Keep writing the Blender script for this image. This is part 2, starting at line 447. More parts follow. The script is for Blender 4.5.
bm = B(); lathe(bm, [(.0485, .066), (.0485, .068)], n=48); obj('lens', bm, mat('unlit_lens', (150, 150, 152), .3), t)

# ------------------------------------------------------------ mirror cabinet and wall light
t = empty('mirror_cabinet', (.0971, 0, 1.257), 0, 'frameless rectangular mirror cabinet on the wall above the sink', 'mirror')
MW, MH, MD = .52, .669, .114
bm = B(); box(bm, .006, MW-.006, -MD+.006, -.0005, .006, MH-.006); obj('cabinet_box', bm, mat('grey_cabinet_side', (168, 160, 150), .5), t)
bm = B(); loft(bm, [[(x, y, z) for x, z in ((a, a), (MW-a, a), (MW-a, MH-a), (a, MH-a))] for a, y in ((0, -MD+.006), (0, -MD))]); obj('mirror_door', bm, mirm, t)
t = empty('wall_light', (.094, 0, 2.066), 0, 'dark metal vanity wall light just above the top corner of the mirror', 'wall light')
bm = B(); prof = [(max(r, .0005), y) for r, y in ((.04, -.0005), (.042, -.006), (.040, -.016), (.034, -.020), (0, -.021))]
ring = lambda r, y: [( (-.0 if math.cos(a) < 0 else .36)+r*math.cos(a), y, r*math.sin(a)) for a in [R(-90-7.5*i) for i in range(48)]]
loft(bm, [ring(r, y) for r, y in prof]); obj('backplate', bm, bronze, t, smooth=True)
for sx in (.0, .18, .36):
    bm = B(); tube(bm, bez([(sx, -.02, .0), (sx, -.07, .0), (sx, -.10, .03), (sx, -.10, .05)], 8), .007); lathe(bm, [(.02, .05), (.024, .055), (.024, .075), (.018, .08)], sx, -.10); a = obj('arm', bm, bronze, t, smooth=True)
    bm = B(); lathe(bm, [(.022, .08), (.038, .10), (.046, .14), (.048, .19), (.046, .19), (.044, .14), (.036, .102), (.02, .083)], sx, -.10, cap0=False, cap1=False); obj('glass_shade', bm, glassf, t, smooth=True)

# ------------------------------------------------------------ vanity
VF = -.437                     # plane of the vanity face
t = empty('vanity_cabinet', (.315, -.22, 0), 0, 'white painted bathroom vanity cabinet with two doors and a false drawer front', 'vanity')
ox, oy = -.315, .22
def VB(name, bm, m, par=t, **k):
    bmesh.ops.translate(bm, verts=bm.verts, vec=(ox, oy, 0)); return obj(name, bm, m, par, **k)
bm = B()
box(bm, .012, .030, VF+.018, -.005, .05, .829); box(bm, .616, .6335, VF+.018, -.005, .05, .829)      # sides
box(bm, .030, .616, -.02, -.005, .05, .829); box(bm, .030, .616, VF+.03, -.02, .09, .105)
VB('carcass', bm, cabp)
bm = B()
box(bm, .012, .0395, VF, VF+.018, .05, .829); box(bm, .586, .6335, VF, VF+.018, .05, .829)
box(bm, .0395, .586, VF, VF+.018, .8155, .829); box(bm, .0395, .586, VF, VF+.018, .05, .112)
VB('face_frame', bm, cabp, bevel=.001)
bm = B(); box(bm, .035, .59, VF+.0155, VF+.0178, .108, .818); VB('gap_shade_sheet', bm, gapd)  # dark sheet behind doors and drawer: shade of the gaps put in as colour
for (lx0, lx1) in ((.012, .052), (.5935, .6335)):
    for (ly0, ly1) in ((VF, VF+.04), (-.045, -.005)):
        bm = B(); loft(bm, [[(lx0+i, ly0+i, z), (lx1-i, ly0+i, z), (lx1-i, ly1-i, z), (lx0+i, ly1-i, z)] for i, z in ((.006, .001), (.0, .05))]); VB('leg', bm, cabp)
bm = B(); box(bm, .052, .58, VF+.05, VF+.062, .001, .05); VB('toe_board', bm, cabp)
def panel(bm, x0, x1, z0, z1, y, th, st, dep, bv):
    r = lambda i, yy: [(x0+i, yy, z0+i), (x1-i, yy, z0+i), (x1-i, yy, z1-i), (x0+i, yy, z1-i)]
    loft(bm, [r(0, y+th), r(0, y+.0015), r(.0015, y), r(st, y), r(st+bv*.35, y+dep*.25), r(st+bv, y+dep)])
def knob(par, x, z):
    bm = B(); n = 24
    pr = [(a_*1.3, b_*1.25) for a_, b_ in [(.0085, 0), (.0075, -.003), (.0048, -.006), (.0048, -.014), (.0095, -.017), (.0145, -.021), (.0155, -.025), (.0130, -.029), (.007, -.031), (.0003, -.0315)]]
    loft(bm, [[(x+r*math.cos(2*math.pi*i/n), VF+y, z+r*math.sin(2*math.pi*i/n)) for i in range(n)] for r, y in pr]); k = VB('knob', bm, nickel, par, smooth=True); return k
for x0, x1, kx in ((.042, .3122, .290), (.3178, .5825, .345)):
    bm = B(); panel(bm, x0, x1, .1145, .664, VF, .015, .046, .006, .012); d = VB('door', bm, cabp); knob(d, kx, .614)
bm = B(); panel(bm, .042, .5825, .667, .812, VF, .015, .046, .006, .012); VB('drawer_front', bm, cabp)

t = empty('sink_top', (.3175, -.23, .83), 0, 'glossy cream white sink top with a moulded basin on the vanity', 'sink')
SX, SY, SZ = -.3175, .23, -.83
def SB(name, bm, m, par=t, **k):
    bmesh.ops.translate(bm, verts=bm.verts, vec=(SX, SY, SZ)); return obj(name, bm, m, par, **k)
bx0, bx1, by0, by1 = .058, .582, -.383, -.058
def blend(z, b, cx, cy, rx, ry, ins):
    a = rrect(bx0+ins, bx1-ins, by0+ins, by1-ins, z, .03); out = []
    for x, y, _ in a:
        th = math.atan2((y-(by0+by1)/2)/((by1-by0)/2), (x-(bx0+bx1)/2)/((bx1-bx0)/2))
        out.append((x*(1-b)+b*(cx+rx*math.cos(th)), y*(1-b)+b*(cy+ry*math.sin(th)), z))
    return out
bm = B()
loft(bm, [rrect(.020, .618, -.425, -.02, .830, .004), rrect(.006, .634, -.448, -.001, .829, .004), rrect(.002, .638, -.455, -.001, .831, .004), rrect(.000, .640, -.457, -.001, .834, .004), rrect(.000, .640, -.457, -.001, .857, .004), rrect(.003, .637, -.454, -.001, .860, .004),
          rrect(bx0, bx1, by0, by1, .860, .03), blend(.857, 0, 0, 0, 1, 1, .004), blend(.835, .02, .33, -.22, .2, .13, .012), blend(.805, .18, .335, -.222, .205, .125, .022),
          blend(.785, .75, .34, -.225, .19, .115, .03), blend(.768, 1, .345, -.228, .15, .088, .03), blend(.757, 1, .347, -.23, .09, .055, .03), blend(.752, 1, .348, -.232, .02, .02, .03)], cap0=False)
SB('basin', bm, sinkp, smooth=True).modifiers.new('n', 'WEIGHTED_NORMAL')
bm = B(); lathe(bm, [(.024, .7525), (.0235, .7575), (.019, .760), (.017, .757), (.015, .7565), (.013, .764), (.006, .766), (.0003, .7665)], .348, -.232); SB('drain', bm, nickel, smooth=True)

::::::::

## STATED PROBLEM
Without changing a word, restate the whole listing.

## SOLUTION TO THE PROBLEM
Keep writing the Blender script for this image. This is part 2, starting at line 447. More parts follow. The script is for Blender 4.5.
bm = B(); lathe(bm, [(.0485, .066), (.0485, .068)], n=48); obj('lens', bm, mat('unlit_lens', (150, 150, 152), .3), t)

# ------------------------------------------------------------ mirror cabinet and wall light
t = empty('mirror_cabinet', (.0971, 0, 1.257), 0, 'frameless rectangular mirror cabinet on the wall above the sink', 'mirror')
MW, MH, MD = .52, .669, .114
bm = B(); box(bm, .006, MW-.006, -MD+.006, -.0005, .006, MH-.006); obj('cabinet_box', bm, mat('grey_cabinet_side', (168, 160, 150), .5), t)
bm = B(); loft(bm, [[(x, y, z) for x, z in ((a, a), (MW-a, a), (MW-a, MH-a), (a, MH-a))] for a, y in ((0, -MD+.006), (0, -MD))]); obj('mirror_door', bm, mirm, t)
t = empty('wall_light', (.094, 0, 2.066), 0, 'dark metal vanity wall light just above the top corner of the mirror', 'wall light')
bm = B(); prof = [(max(r, .0005), y) for r, y in ((.04, -.0005), (.042, -.006), (.040, -.016), (.034, -.020), (0, -.021))]
ring = lambda r, y: [( (-.0 if math.cos(a) < 0 else .36)+r*math.cos(a), y, r*math.sin(a)) for a in [R(-90-7.5*i) for i in range(48)]]
loft(bm, [ring(r, y) for r, y in prof]); obj('backplate', bm, bronze, t, smooth=True)
for sx in (.0, .18, .36):
    bm = B(); tube(bm, bez([(sx, -.02, .0), (sx, -.07, .0), (sx, -.10, .03), (sx, -.10, .05)], 8), .007); lathe(bm, [(.02, .05), (.024, .055), (.024, .075), (.018, .08)], sx, -.10); a = obj('arm', bm, bronze, t, smooth=True)
    bm = B(); lathe(bm, [(.022, .08), (.038, .10), (.046, .14), (.048, .19), (.046, .19), (.044, .14), (.036, .102), (.02, .083)], sx, -.10, cap0=False, cap1=False); obj('glass_shade', bm, glassf, t, smooth=True)

# ------------------------------------------------------------ vanity
VF = -.437                     # plane of the vanity face
t = empty('vanity_cabinet', (.315, -.22, 0), 0, 'white painted bathroom vanity cabinet with two doors and a false drawer front', 'vanity')
ox, oy = -.315, .22
def VB(name, bm, m, par=t, **k):
    bmesh.ops.translate(bm, verts=bm.verts, vec=(ox, oy, 0)); return obj(name, bm, m, par, **k)
bm = B()
box(bm, .012, .030, VF+.018, -.005, .05, .829); box(bm, .616, .6335, VF+.018, -.005, .05, .829)      # sides
box(bm, .030, .616, -.02, -.005, .05, .829); box(bm, .030, .616, VF+.03, -.02, .09, .105)
VB('carcass', bm, cabp)
bm = B()
box(bm, .012, .0395, VF, VF+.018, .05, .829); box(bm, .586, .6335, VF, VF+.018, .05, .829)
box(bm, .0395, .586, VF, VF+.018, .8155, .829); box(bm, .0395, .586, VF, VF+.018, .05, .112)
VB('face_frame', bm, cabp, bevel=.001)
bm = B(); box(bm, .035, .59, VF+.0155, VF+.0178, .108, .818); VB('gap_shade_sheet', bm, gapd)  # dark sheet behind doors and drawer: shade of the gaps put in as colour
for (lx0, lx1) in ((.012, .052), (.5935, .6335)):
    for (ly0, ly1) in ((VF, VF+.04), (-.045, -.005)):
        bm = B(); loft(bm, [[(lx0+i, ly0+i, z), (lx1-i, ly0+i, z), (lx1-i, ly1-i, z), (lx0+i, ly1-i, z)] for i, z in ((.006, .001), (.0, .05))]); VB('leg', bm, cabp)
bm = B(); box(bm, .052, .58, VF+.05, VF+.062, .001, .05); VB('toe_board', bm, cabp)
def panel(bm, x0, x1, z0, z1, y, th, st, dep, bv):
    r = lambda i, yy: [(x0+i, yy, z0+i), (x1-i, yy, z0+i), (x1-i, yy, z1-i), (x0+i, yy, z1-i)]
    loft(bm, [r(0, y+th), r(0, y+.0015), r(.0015, y), r(st, y), r(st+bv*.35, y+dep*.25), r(st+bv, y+dep)])
def knob(par, x, z):
    bm = B(); n = 24
    pr = [(a_*1.3, b_*1.25) for a_, b_ in [(.0085, 0), (.0075, -.003), (.0048, -.006), (.0048, -.014), (.0095, -.017), (.0145, -.021), (.0155, -.025), (.0130, -.029), (.007, -.031), (.0003, -.0315)]]
    loft(bm, [[(x+r*math.cos(2*math.pi*i/n), VF+y, z+r*math.sin(2*math.pi*i/n)) for i in range(n)] for r, y in pr]); k = VB('knob', bm, nickel, par, smooth=True); return k
for x0, x1, kx in ((.042, .3122, .290), (.3178, .5825, .345)):
    bm = B(); panel(bm, x0, x1, .1145, .664, VF, .015, .046, .006, .012); d = VB('door', bm, cabp); knob(d, kx, .614)
bm = B(); panel(bm, .042, .5825, .667, .812, VF, .015, .046, .006, .012); VB('drawer_front', bm, cabp)

t = empty('sink_top', (.3175, -.23, .83), 0, 'glossy cream white sink top with a moulded basin on the vanity', 'sink')
SX, SY, SZ = -.3175, .23, -.83
def SB(name, bm, m, par=t, **k):
    bmesh.ops.translate(bm, verts=bm.verts, vec=(SX, SY, SZ)); return obj(name, bm, m, par, **k)
bx0, bx1, by0, by1 = .058, .582, -.383, -.058
def blend(z, b, cx, cy, rx, ry, ins):
    a = rrect(bx0+ins, bx1-ins, by0+ins, by1-ins, z, .03); out = []
    for x, y, _ in a:
        th = math.atan2((y-(by0+by1)/2)/((by1-by0)/2), (x-(bx0+bx1)/2)/((bx1-bx0)/2))
        out.append((x*(1-b)+b*(cx+rx*math.cos(th)), y*(1-b)+b*(cy+ry*math.sin(th)), z))
    return out
bm = B()
loft(bm, [rrect(.020, .618, -.425, -.02, .830, .004), rrect(.006, .634, -.448, -.001, .829, .004), rrect(.002, .638, -.455, -.001, .831, .004), rrect(.000, .640, -.457, -.001, .834, .004), rrect(.000, .640, -.457, -.001, .857, .004), rrect(.003, .637, -.454, -.001, .860, .004),
          rrect(bx0, bx1, by0, by1, .860, .03), blend(.857, 0, 0, 0, 1, 1, .004), blend(.835, .02, .33, -.22, .2, .13, .012), blend(.805, .18, .335, -.222, .205, .125, .022),
          blend(.785, .75, .34, -.225, .19, .115, .03), blend(.768, 1, .345, -.228, .15, .088, .03), blend(.757, 1, .347, -.23, .09, .055, .03), blend(.752, 1, .348, -.232, .02, .02, .03)], cap0=False)
SB('basin', bm, sinkp, smooth=True).modifiers.new('n', 'WEIGHTED_NORMAL')
bm = B(); lathe(bm, [(.024, .7525), (.0235, .7575), (.019, .760), (.017, .757), (.015, .7565), (.013, .764), (.006, .766), (.0003, .7665)], .348, -.232); SB('drain', bm, nickel, smooth=True)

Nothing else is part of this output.